Well, if my kid turned up dead in a ditch 250 miles from my house, I'd rather they'd be able to identify her.
So I don't have much of an issue with it.
I do still refuse to do business with banks who look to get fingerprint IDs on checks.
So the cop was suggesting this concerned citizen should just throw away all those poor children's only chance of being rescued?
Is it just me or does it seem like the last 3rd of this article is missing? You know the one, the part with the actual point the author was trying to make? As it stands all he's done is documented that in the 80's there was a lot of fear about child abductions without commenting on said fear at all.
Alarmists. BAD!!
In the past 5 years alone, cases of alarmism have gone up 11 billionty percent!! Something must be done!
I kinda new the whole milk carton photo was pure hokum especially when in light of that case of a supposedly abducted child who in the end was not abducted, he simply became an adult overnight and was living with some woman while working for a toy manufacturing company.
You joke, but you forget about the 12-year old boys that get abducted and returned to their parents in Fort Lauderdale eight years later, only to run off again with their captors.
You left out the fact that the 12-year old boy was returned to his parents without having apparently aged a single day despite the passage of eight years.
Probably because his face was on a milk carton. Like all photographs, the picture on the carton sealed his soul, which included his preserved youth. And on the 4th of July, no less.
Some even claimed 2 million children disappeared annually, but that number is probably inflated by any measure.
You overlook the technique of including aborted fetuses.
Nah, it just includes all of the ones who "disappear" for 10 seconds until the momentarily startled parent calls their name and they come out from under the clothes rack they were playing hide and seek in.
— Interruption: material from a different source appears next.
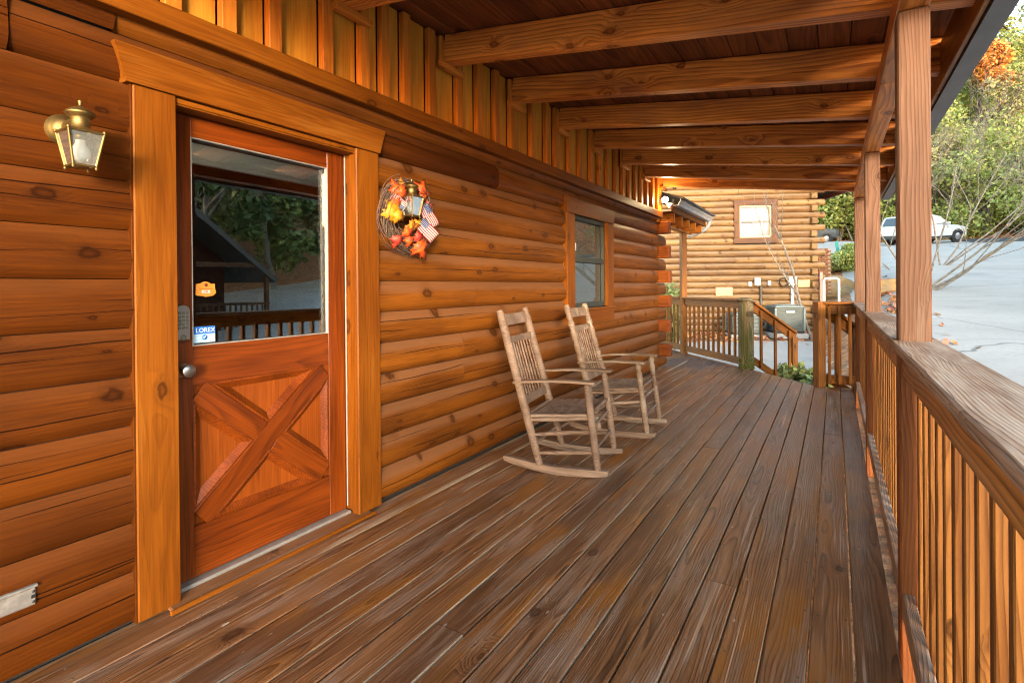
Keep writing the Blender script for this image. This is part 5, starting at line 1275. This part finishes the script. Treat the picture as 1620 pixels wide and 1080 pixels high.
# ------------------------------------------------------------------ what the door glass mirrors: a dark cabin and woods across the drive
oc = thing('dark_cabin', (17, 9, .2), 'dark red-brown cabin with a gable roof across the drive', 'cabin')
ox, oz = 15.0, float(gz(15, 9))
bx('wall', ox, ox + 6, 4.2, 10.2, oz - .5, oz + 2.3, M['opposite'], oc, 0, axis=1)
gp = MB().prism([(4.2, oz + 2.3), (10.2, oz + 2.3), (7.2, oz + 4.6)], .1, Matrix(((0, 0, 1, ox), (1, 0, 0, 0), (0, 1, 0, 0), (0, 0, 0, 1)))); gp.build('gable', M['opposite'], oc)
for sg in (-1, 1): plank('roof', (ox + 2.4, 7.2 + sg * 4.0, oz + 1.65), (ox + 2.4, 7.2, oz + 4.75), 7.6, .16, (0, -sg * .3 if False else 0, 1), M['gutter'], oc, 0)
bx('porch_beam', ox - 1.3, ox - 1.16, 3.6, 11.0, oz + 2.05, oz + 2.2, M['neighbor_trim'], oc)
for y in (4.2, 7.4, 10.9): bx('porch_post', ox - 1.3, ox - 1.18, y - .06, y + .06, oz - .2, oz + 2.049, M['neighbor_trim'], oc)
bx('porch_floor', ox - 1.4, ox, 3.6, 11.1, oz - .2, oz + .05, M['neighbor_trim'], oc)
bx('porch_rail', ox - 1.27, ox - 1.21, 3.6, 11.0, oz + .85, oz + .93, M['neighbor_trim'], oc)
for k in range(40): y = 3.7 + k * .18; bx('porch_baluster', ox - 1.26, ox - 1.22, y, y + .05, oz + .051, oz + .849, M['neighbor_trim'], oc)
for y in (5.0, 8.3): bx('window', ox - .03, ox - .001, y, y + .9, oz + .9, oz + 1.9, M['car_glass'], oc)
for k in range(16):
    x = rs.uniform(19, 36); y = rs.uniform(11.5, 34)
    tree('woodland_tree', x, y, rs.uniform(8, 13), 'tall pale-trunked tree in the woods across the drive', 'tree', ('dark', 'mid', 'olive')[k % 3], 14, 2.4, 3200, .26, 'bark_pale', 'woodland trees across the drive', (rs.uniform(-.06, .06), rs.uniform(-.06, .06)), 2, low=.2)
That would have to be inflated.
There are roughly 70 million "children" in the US at any given time. "Childhood" is a period that lasts for 18 years. So assume even distribution, that comes out to 4 million children of each age at any given time.
If 2 million kids were abducted per year, again assume even distribution and you come up with about 112 thousand kids of each age being abducted each year. This means that a child has a 2.8% chance of being abducted every year of their life
If you have a 2.8% chance of being abducted in an 18 year period that means that 50% of all children will have been abducted at some point in their lives.
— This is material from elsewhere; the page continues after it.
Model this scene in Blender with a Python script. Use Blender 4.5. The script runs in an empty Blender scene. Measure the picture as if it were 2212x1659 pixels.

The only thing which would lower that percentage is if you presumed that there were a LOT of kids getting abducted multiple times or if the original estimate is inflated massively.
Given that as adults most of us don't know ANYONE who was ever abducted I think we can safely say that the estimate is inflated by at least a factor of 10 and very possibly by a factor of 100.
After all, even if it is only 20,000 kids a year being abducted that still means 5 out of every 1000 Americans will have been abducted at some point in their lives, a number which frankly seems too high because it would mean that on average we all should know one or more "victims of abduction".
Remember when the annual IRS 1040 instructions included pictures of snatched kids - one photo of them at the time and another what they "may look like today?" I can understand babies not knowing they had been snatched, but what accounts for eight and ten year olds that are still "missing" twenty years later (and I'm not talking about those truly murdered)?
Sometimes if you keep them long enough, they give up or forget.
(Not that this is an epidemic.)
My son got separated from us at a street festival when he was about 5 (The wife assumed I had him. No, why would I have him, I asked her, he was standing next to YOU when you said you were going in the other direction?)
He wandered around for 15 minutes before the wife came back and wondered where he was and it took about another 5-7 minutes to find him, but holy fuck, were those few minutes terror-inducing. I can't imagine what the parents of genuinely missing kids go through.
On the one hand, possible molestation and death. On the other, rich, delicious ice cream.
Take my advice, I'm only tryin' ta school ya.